» **AIM**: Quote every line below exactly and skip any picture.

» **PROVIDED DATA**:
··········
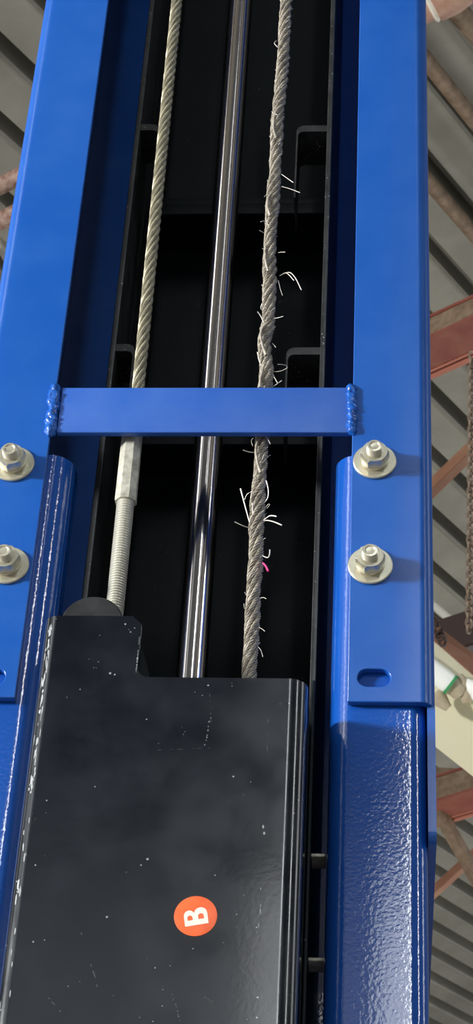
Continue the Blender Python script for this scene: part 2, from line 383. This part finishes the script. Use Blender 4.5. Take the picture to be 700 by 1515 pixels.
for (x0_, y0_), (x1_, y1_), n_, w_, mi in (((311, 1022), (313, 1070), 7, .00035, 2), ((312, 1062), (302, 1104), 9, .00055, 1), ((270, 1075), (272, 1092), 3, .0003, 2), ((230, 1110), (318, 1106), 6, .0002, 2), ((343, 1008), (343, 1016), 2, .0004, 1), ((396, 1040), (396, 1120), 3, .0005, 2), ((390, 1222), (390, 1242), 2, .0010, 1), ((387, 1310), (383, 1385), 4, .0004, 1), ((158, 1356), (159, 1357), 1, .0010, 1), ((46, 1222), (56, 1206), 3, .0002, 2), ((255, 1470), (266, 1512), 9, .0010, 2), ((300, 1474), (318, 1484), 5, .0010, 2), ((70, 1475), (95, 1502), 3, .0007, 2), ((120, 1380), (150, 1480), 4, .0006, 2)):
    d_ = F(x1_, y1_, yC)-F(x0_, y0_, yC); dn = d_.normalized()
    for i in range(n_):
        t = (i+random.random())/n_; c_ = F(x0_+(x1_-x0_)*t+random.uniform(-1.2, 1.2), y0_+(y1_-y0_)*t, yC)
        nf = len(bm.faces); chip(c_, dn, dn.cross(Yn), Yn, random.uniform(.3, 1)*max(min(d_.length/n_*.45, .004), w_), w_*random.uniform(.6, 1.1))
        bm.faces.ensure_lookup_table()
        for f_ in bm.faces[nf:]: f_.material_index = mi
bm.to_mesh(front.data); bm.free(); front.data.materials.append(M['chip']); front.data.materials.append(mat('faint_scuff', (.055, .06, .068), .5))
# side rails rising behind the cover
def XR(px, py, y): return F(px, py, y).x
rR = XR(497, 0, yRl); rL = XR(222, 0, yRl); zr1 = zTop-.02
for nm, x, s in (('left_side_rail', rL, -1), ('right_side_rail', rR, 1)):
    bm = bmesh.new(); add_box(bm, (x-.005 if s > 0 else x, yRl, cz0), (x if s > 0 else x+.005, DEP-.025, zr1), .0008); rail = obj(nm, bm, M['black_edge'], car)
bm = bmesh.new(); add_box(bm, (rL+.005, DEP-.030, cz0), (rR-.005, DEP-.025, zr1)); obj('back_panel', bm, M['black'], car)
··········
» **REPLY TO THE EXERCISE**:
Continue the Blender Python script for this scene: part 2, from line 383. This part finishes the script. Use Blender 4.5. Take the picture to be 700 by 1515 pixels.
for (x0_, y0_), (x1_, y1_), n_, w_, mi in (((311, 1022), (313, 1070), 7, .00035, 2), ((312, 1062), (302, 1104), 9, .00055, 1), ((270, 1075), (272, 1092), 3, .0003, 2), ((230, 1110), (318, 1106), 6, .0002, 2), ((343, 1008), (343, 1016), 2, .0004, 1), ((396, 1040), (396, 1120), 3, .0005, 2), ((390, 1222), (390, 1242), 2, .0010, 1), ((387, 1310), (383, 1385), 4, .0004, 1), ((158, 1356), (159, 1357), 1, .0010, 1), ((46, 1222), (56, 1206), 3, .0002, 2), ((255, 1470), (266, 1512), 9, .0010, 2), ((300, 1474), (318, 1484), 5, .0010, 2), ((70, 1475), (95, 1502), 3, .0007, 2), ((120, 1380), (150, 1480), 4, .0006, 2)):
    d_ = F(x1_, y1_, yC)-F(x0_, y0_, yC); dn = d_.normalized()
    for i in range(n_):
        t = (i+random.random())/n_; c_ = F(x0_+(x1_-x0_)*t+random.uniform(-1.2, 1.2), y0_+(y1_-y0_)*t, yC)
        nf = len(bm.faces); chip(c_, dn, dn.cross(Yn), Yn, random.uniform(.3, 1)*max(min(d_.length/n_*.45, .004), w_), w_*random.uniform(.6, 1.1))
        bm.faces.ensure_lookup_table()
        for f_ in bm.faces[nf:]: f_.material_index = mi
bm.to_mesh(front.data); bm.free(); front.data.materials.append(M['chip']); front.data.materials.append(mat('faint_scuff', (.055, .06, .068), .5))
# side rails rising behind the cover
def XR(px, py, y): return F(px, py, y).x
rR = XR(497, 0, yRl); rL = XR(222, 0, yRl); zr1 = zTop-.02
for nm, x, s in (('left_side_rail', rL, -1), ('right_side_rail', rR, 1)):
    bm = bmesh.new(); add_box(bm, (x-.005 if s > 0 else x, yRl, cz0), (x if s > 0 else x+.005, DEP-.025, zr1), .0008); rail = obj(nm, bm, M['black_edge'], car)
bm = bmesh.new(); add_box(bm, (rL+.005, DEP-.030, cz0), (rR-.005, DEP-.025, zr1)); obj('back_panel', bm, M['black'], car)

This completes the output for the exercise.